__Data shown__:
● ● ● ●

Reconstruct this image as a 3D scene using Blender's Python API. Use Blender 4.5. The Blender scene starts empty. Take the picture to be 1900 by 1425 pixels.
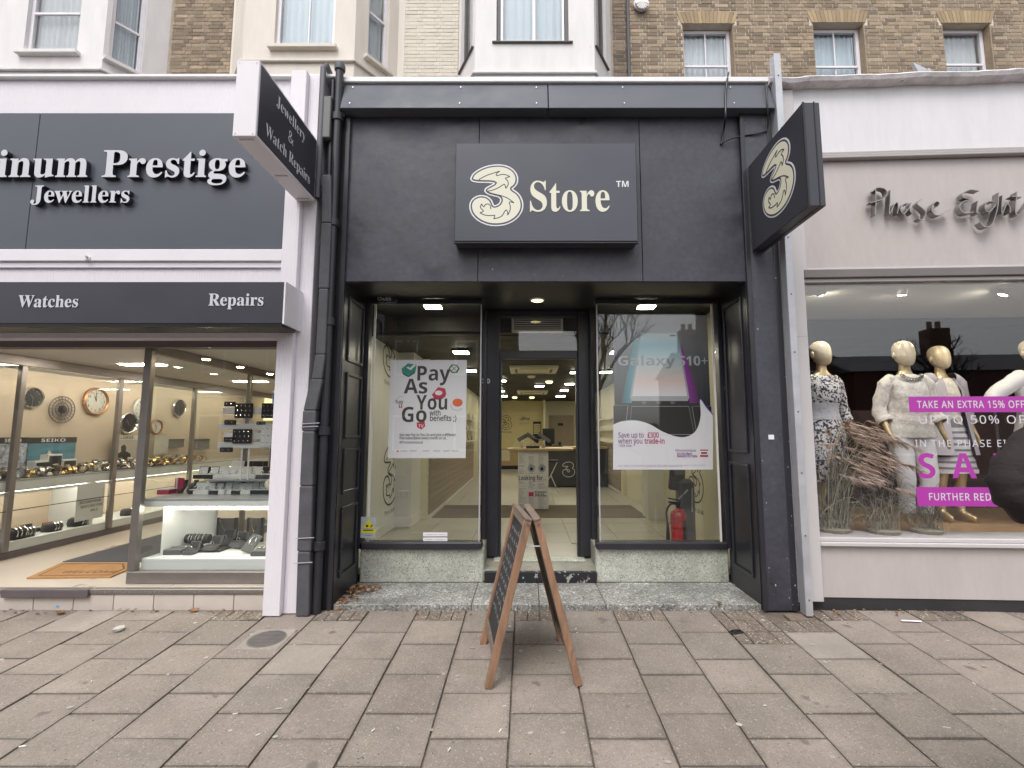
import bpy, bmesh, math, random
from mathutils import Vector, Matrix
from mathutils.geometry import tessellate_polygon
rnd = random.Random(7)
S = bpy.context.scene
C = S.collection
R = math.radians

# ---------------------------------------------------------------- camera, sky, sun, exposure
CAM_H, CAM_D, FPX, CX, CY = 1.475, 4.15, 880.0, 975.0, 712.5
PITCH = math.atan(90 / FPX)
cam = bpy.data.cameras.new('camera')
cam.sensor_width = 36.0
cam.lens = FPX / 1900 * 36.0
cam.shift_x = -(CX - 950) / 1900
cam.clip_start = 0.05
cam.clip_end = 400
cam_o = bpy.data.objects.new('camera', cam)
cam_o.location = (0, -CAM_D, CAM_H)
cam_o.rotation_euler = (math.pi / 2 + PITCH, 0, 0)
C.objects.link(cam_o)
S.camera = cam_o

world = bpy.data.worlds.new('World')
S.world = world
world.use_nodes = True
nt = world.node_tree
nt.nodes.clear()
SUN_EL, SUN_AZ = 58, 200       # azimuth: direction the light comes from, measured from +Y clockwise
sky = nt.nodes.new('ShaderNodeTexSky')
sky.sky_type = 'NISHITA'
sky.sun_disc = False
sky.sun_elevation = R(SUN_EL)
sky.sun_rotation = R(SUN_AZ)
sky.air_density = 1.0
sky.dust_density = 3.0
hs = nt.nodes.new('ShaderNodeHueSaturation')
hs.inputs['Saturation'].default_value = 0.22
bg = nt.nodes.new('ShaderNodeBackground')
bg.inputs['Strength'].default_value = 0.15
wo = nt.nodes.new('ShaderNodeOutputWorld')
nt.links.new(sky.outputs[0], hs.inputs['Color'])
nt.links.new(hs.outputs[0], bg.inputs['Color'])
nt.links.new(bg.outputs[0], wo.inputs['Surface'])

sun = bpy.data.lights.new('sun', 'SUN')
sun.energy = 0.6
sun.angle = R(24)
sun.color = (1.0, 0.96, 0.92)
sun_o = bpy.data.objects.new('sun', sun)
_a, _e = R(SUN_AZ), R(SUN_EL)
_d = Vector((math.sin(_a) * math.cos(_e), math.cos(_a) * math.cos(_e), math.sin(_e)))
sun_o.rotation_euler = (-_d).to_track_quat('-Z', 'Y').to_euler()
sun_o.location = _d * 30
C.objects.link(sun_o)

S.view_settings.view_transform = 'Standard'
S.view_settings.look = 'None'
S.view_settings.exposure = 0.86
S.view_settings.gamma = 1.0
S.view_settings.use_curve_mapping = False
S.render.engine = 'CYCLES'
S.cycles.use_denoising = True
S.cycles.max_bounces = 7
S.cycles.diffuse_bounces = 4
S.cycles.glossy_bounces = 4
S.cycles.transparent_max_bounces = 20
S.cycles.sample_clamp_indirect = 4.0
S.cycles.caustics_reflective = False
S.cycles.caustics_refractive = False
S.cycles.use_adaptive_sampling = True

# ---------------------------------------------------------------- measuring: a photograph pixel on a plane of the place
def ray(px, py):
 u = (px - CX) / FPX
 v = (CY - py) / FPX
 return Vector((u, math.cos(PITCH) - v * math.sin(PITCH), math.sin(PITCH) + v * math.cos(PITCH)))
CAMP = Vector((0, -CAM_D, CAM_H))
def P(px, py, y):
 d = ray(px, py)
 return CAMP + d * ((y + CAM_D) / d.y)
def PX(px, py, x):
 d = ray(px, py)
 return CAMP + d * (x / d.x)
def PZ(px, py, z):
 d = ray(px, py)
 return CAMP + d * ((z - CAM_H) / d.z)
def gz(y):
 return 0.048 * y if y < 0 else 0.0
def PG(px, py):
 d = ray(px, py)
 return CAMP + d * ((0.048 * -CAM_D - CAM_H) / (d.z - 0.048 * d.y))

# ---------------------------------------------------------------- objects
WM = {}
def _link(o, parent, world_m):
 C.objects.link(o)
 if parent is not None:
  o.parent = parent
 WM[o.name] = world_m
 return o
def thing(name, label, cat, loc=(0, 0, 0), rz=0.0, group=None):
 o = bpy.data.objects.new(name, None)
 o.empty_display_size = 0.1
 o.location = loc
 o.rotation_euler = (0, 0, rz)
 _link(o, None, Matrix.Translation(Vector(loc)) @ Matrix.Rotation(rz, 4, 'Z'))
 return tag(o, label, cat, group)
def tag(o, label=None, cat=None, group=None, kind=None):
 if label: o['label'] = label
 if cat: o['category'] = cat
 if group: o['group'] = group
 if kind: o['kind'] = kind
 return o
KIDS = {}
def copy_tree(o, loc=None, rz=None, label=None, parent=None, rot=None, scale=None):
 c = o.copy()
 C.objects.link(c)
 if parent is not None: c.parent = parent
 if loc is not None: c.location = loc
 if rz is not None: c.rotation_euler = (0, 0, rz)
 if rot is not None: c.rotation_euler = rot
 if scale is not None: c.scale = scale
 if label: c['label'] = label
 for k in KIDS.get(o.name, ()):
  copy_tree(k, parent=c)
 return c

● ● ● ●

__The exercise__:
Write out the full listing verbatim, excluding its pictures.

__Task response__:
Reconstruct this image as a 3D scene using Blender's Python API. Use Blender 4.5. The Blender scene starts empty. Take the picture to be 1900 by 1425 pixels.
import bpy, bmesh, math, random
from mathutils import Vector, Matrix
from mathutils.geometry import tessellate_polygon
rnd = random.Random(7)
S = bpy.context.scene
C = S.collection
R = math.radians

# ---------------------------------------------------------------- camera, sky, sun, exposure
CAM_H, CAM_D, FPX, CX, CY = 1.475, 4.15, 880.0, 975.0, 712.5
PITCH = math.atan(90 / FPX)
cam = bpy.data.cameras.new('camera')
cam.sensor_width = 36.0
cam.lens = FPX / 1900 * 36.0
cam.shift_x = -(CX - 950) / 1900
cam.clip_start = 0.05
cam.clip_end = 400
cam_o = bpy.data.objects.new('camera', cam)
cam_o.location = (0, -CAM_D, CAM_H)
cam_o.rotation_euler = (math.pi / 2 + PITCH, 0, 0)
C.objects.link(cam_o)
S.camera = cam_o

world = bpy.data.worlds.new('World')
S.world = world
world.use_nodes = True
nt = world.node_tree
nt.nodes.clear()
SUN_EL, SUN_AZ = 58, 200       # azimuth: direction the light comes from, measured from +Y clockwise
sky = nt.nodes.new('ShaderNodeTexSky')
sky.sky_type = 'NISHITA'
sky.sun_disc = False
sky.sun_elevation = R(SUN_EL)
sky.sun_rotation = R(SUN_AZ)
sky.air_density = 1.0
sky.dust_density = 3.0
hs = nt.nodes.new('ShaderNodeHueSaturation')
hs.inputs['Saturation'].default_value = 0.22
bg = nt.nodes.new('ShaderNodeBackground')
bg.inputs['Strength'].default_value = 0.15
wo = nt.nodes.new('ShaderNodeOutputWorld')
nt.links.new(sky.outputs[0], hs.inputs['Color'])
nt.links.new(hs.outputs[0], bg.inputs['Color'])
nt.links.new(bg.outputs[0], wo.inputs['Surface'])

sun = bpy.data.lights.new('sun', 'SUN')
sun.energy = 0.6
sun.angle = R(24)
sun.color = (1.0, 0.96, 0.92)
sun_o = bpy.data.objects.new('sun', sun)
_a, _e = R(SUN_AZ), R(SUN_EL)
_d = Vector((math.sin(_a) * math.cos(_e), math.cos(_a) * math.cos(_e), math.sin(_e)))
sun_o.rotation_euler = (-_d).to_track_quat('-Z', 'Y').to_euler()
sun_o.location = _d * 30
C.objects.link(sun_o)

S.view_settings.view_transform = 'Standard'
S.view_settings.look = 'None'
S.view_settings.exposure = 0.86
S.view_settings.gamma = 1.0
S.view_settings.use_curve_mapping = False
S.render.engine = 'CYCLES'
S.cycles.use_denoising = True
S.cycles.max_bounces = 7
S.cycles.diffuse_bounces = 4
S.cycles.glossy_bounces = 4
S.cycles.transparent_max_bounces = 20
S.cycles.sample_clamp_indirect = 4.0
S.cycles.caustics_reflective = False
S.cycles.caustics_refractive = False
S.cycles.use_adaptive_sampling = True

# ---------------------------------------------------------------- measuring: a photograph pixel on a plane of the place
def ray(px, py):
 u = (px - CX) / FPX
 v = (CY - py) / FPX
 return Vector((u, math.cos(PITCH) - v * math.sin(PITCH), math.sin(PITCH) + v * math.cos(PITCH)))
CAMP = Vector((0, -CAM_D, CAM_H))
def P(px, py, y):
 d = ray(px, py)
 return CAMP + d * ((y + CAM_D) / d.y)
def PX(px, py, x):
 d = ray(px, py)
 return CAMP + d * (x / d.x)
def PZ(px, py, z):
 d = ray(px, py)
 return CAMP + d * ((z - CAM_H) / d.z)
def gz(y):
 return 0.048 * y if y < 0 else 0.0
def PG(px, py):
 d = ray(px, py)
 return CAMP + d * ((0.048 * -CAM_D - CAM_H) / (d.z - 0.048 * d.y))

# ---------------------------------------------------------------- objects
WM = {}
def _link(o, parent, world_m):
 C.objects.link(o)
 if parent is not None:
  o.parent = parent
 WM[o.name] = world_m
 return o
def thing(name, label, cat, loc=(0, 0, 0), rz=0.0, group=None):
 o = bpy.data.objects.new(name, None)
 o.empty_display_size = 0.1
 o.location = loc
 o.rotation_euler = (0, 0, rz)
 _link(o, None, Matrix.Translation(Vector(loc)) @ Matrix.Rotation(rz, 4, 'Z'))
 return tag(o, label, cat, group)
def tag(o, label=None, cat=None, group=None, kind=None):
 if label: o['label'] = label
 if cat: o['category'] = cat
 if group: o['group'] = group
 if kind: o['kind'] = kind
 return o
KIDS = {}
def copy_tree(o, loc=None, rz=None, label=None, parent=None, rot=None, scale=None):
 c = o.copy()
 C.objects.link(c)
 if parent is not None: c.parent = parent
 if loc is not None: c.location = loc
 if rz is not None: c.rotation_euler = (0, 0, rz)
 if rot is not None: c.rotation_euler = rot
 if scale is not None: c.scale = scale
 if label: c['label'] = label
 for k in KIDS.get(o.name, ()):
  copy_tree(k, parent=c)
 return c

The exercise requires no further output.